Do exposto resulta, ainda, que tampouco assiste razão à reclamante quando, relevando a contradição entre o raciocínio expedido na decisão sumária e a respetiva conclusão, invoca a nulidade daquela decisão, nos termos do artigo 668.º, n.º 1, alínea c), do Código de Processo Civil. Com efeito, é manifestamente evidente que, não tendo o recurso de constitucionalidade interposto pela (ora) reclamante preenchido os requisitos processuais que se inferem dos artigos 70.º, n.º 1, alínea b), e 72.º, n.º 2, da LTC, não pode o Tribunal Constitucional tomar conhecimento do respetivo objeto – algo que emerge de forma absolutamente clara da decisão sumária, e que aqui se reitera, atenta a reclamação apresentada.
(...)».
3. O Ministério Público, notificado do pedido de aclaração e reclamação de nulidade, pugna pelo indeferimento de ambos.
II. Fundamentação
4. A requerente solicita aclaração do Acórdão n.º 31/2013, argumentando para o efeito que este não se pronunciou sobre os concretos fundamentos avançados na reclamação, os quais sustentariam a existência de contradição na decisão sumária reclamada. Com efeito, naquela reclamação, a requerente sustentara que a fundamentação da decisão sumária deveria ter conduzido a conclusão ou consequência lógica contrária à que efetivamente fez vencimento, e que se traduziu num juízo de não conhecimento do objeto do recurso.

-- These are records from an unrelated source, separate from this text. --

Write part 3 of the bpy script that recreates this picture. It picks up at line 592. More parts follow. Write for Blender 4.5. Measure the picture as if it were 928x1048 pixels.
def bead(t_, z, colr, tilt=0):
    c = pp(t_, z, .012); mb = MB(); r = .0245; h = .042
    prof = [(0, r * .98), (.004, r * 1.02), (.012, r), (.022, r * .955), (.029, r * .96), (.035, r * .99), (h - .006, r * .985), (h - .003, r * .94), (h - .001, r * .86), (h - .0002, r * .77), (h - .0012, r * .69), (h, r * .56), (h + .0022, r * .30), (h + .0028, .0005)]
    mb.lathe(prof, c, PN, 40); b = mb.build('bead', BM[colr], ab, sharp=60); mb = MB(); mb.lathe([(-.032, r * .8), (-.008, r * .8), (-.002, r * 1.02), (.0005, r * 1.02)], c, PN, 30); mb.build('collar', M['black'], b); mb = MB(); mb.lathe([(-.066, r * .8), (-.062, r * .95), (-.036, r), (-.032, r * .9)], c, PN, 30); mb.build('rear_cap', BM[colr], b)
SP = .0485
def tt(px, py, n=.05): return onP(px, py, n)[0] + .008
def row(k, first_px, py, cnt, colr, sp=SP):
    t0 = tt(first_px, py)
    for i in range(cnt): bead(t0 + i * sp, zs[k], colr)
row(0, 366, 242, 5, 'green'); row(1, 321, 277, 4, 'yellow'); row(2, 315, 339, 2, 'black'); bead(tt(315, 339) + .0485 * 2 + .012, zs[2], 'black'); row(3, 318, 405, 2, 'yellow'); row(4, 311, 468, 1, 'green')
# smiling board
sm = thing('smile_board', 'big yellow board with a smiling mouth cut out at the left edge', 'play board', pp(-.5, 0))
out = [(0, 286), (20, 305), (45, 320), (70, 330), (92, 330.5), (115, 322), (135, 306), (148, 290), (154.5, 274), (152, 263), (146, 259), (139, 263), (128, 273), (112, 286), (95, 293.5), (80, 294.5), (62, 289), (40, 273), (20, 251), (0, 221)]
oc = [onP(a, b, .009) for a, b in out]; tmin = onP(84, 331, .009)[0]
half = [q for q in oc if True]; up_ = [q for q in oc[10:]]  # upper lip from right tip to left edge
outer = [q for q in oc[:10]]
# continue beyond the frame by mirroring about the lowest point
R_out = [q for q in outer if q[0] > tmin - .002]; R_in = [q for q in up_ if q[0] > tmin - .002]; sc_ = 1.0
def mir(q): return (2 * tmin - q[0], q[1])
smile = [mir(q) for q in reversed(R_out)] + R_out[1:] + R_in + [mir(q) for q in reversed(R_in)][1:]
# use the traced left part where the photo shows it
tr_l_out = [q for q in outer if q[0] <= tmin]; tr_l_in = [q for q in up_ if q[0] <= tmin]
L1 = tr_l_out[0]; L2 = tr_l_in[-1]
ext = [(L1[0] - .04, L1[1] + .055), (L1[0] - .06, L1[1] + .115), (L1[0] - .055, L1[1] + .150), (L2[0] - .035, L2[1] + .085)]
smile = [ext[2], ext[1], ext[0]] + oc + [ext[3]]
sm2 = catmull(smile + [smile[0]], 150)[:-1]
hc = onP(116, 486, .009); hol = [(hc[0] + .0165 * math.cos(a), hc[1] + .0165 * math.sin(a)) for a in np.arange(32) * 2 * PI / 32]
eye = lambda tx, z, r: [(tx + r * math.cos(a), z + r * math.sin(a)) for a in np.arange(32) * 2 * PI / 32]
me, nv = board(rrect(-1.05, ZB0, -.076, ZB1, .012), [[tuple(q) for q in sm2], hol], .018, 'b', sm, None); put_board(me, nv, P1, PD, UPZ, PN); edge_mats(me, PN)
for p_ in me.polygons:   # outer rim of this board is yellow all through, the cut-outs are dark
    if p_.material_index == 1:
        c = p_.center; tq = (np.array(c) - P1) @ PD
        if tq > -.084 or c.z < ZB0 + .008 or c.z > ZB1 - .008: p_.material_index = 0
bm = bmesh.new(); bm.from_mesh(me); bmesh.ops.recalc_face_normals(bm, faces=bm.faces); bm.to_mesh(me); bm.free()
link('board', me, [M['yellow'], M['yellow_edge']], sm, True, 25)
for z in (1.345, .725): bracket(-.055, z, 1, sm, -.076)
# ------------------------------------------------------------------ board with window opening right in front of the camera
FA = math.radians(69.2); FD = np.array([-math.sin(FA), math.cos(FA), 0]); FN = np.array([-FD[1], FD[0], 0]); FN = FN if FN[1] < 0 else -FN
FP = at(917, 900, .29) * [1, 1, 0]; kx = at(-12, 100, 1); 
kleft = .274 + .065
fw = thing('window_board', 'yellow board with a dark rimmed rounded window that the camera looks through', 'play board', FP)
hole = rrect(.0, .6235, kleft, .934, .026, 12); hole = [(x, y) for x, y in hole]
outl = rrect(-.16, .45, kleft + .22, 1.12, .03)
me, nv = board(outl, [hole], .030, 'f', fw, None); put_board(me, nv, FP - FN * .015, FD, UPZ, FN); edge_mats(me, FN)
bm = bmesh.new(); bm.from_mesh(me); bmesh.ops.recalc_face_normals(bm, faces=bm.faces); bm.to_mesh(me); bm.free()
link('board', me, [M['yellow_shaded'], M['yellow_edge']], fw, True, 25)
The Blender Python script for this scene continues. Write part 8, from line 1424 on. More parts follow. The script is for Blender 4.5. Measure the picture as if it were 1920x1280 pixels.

Ora, face a este arrazoado, o acórdão em causa limitou-se a demonstrar a inexistência da contradição apontada, tendo em conta a conclusão – já vertida na decisão sumária, mas que aí se reiterou e fundamentou - de não preenchimentos dos pressupostos processuais a que se acha subordinado o recurso de constitucionalidade interposto pela reclamante.
Conclui-se, nessa medida, nada haver a aclarar.
O requerente argui também, em requerimento autónomo, a nulidade do citado acórdão, com fundamento no facto de este, não tendo suprido a nulidade de que padecia a decisão sumária – talqualmente invocado na reclamação apresentada – estar ferido de igual vício. Como se deixou suficientemente claro no acórdão que ora se aprecia, a decisão sumária não é contraditória, resultando dela limpidamente os fundamentos que sustentaram o juízo proferido, circunstância que obsta à existência das nulidades apontadas.
III. Decisão
5. Nos termos e pelos fundamentos expostos, decide-se indeferir o pedido de aclaração do acórdão proferido, bem como a arguição de nulidade do mesmo.
Custas pela reclamante, com taxa de justiça que se fixa em 20 (vinte) UCs., sem prejuízo da existência de apoio judiciário concedido nos autos.
Lisboa, 20 de março de 2013. – José Cunha Barbosa – Maria Lúcia Amaral – Joaquim de Sousa Ribeiro.